Scenes as source code
Start
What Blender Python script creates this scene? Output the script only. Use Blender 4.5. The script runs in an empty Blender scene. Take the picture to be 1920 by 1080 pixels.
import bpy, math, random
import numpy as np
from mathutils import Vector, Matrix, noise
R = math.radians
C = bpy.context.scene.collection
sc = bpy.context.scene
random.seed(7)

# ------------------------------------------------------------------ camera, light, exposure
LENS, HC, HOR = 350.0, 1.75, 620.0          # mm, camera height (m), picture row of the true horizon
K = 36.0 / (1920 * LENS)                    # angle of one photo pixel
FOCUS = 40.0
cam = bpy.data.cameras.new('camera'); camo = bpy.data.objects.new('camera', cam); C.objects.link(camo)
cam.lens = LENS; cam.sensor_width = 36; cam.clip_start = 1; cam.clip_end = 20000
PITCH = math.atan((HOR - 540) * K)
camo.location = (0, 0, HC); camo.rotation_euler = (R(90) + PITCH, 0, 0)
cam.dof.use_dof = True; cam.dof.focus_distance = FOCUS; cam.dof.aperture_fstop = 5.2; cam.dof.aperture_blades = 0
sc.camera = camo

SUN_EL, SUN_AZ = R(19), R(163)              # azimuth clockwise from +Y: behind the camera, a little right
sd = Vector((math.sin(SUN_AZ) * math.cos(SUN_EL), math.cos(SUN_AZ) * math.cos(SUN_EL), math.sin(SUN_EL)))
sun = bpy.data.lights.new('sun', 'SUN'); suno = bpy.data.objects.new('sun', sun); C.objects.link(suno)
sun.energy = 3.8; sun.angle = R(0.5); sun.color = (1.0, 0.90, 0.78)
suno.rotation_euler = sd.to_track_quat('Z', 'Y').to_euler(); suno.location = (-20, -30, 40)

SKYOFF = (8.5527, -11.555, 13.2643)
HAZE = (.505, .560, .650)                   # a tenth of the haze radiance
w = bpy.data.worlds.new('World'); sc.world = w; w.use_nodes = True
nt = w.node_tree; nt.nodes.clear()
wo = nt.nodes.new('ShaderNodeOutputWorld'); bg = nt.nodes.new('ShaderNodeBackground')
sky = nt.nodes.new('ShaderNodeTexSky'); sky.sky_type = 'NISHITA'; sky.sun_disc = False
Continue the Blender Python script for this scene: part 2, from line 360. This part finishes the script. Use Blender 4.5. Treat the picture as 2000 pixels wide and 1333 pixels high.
End
Your task
Filter the entries above down to the lines containing the word "pixels".

Exercise response
What Blender Python script creates this scene? Output the script only. Use Blender 4.5. The script runs in an empty Blender scene. Take the picture to be 1920 by 1080 pixels.
Continue the Blender Python script for this scene: part 2, from line 360. This part finishes the script. Use Blender 4.5. Treat the picture as 2000 pixels wide and 1333 pixels high.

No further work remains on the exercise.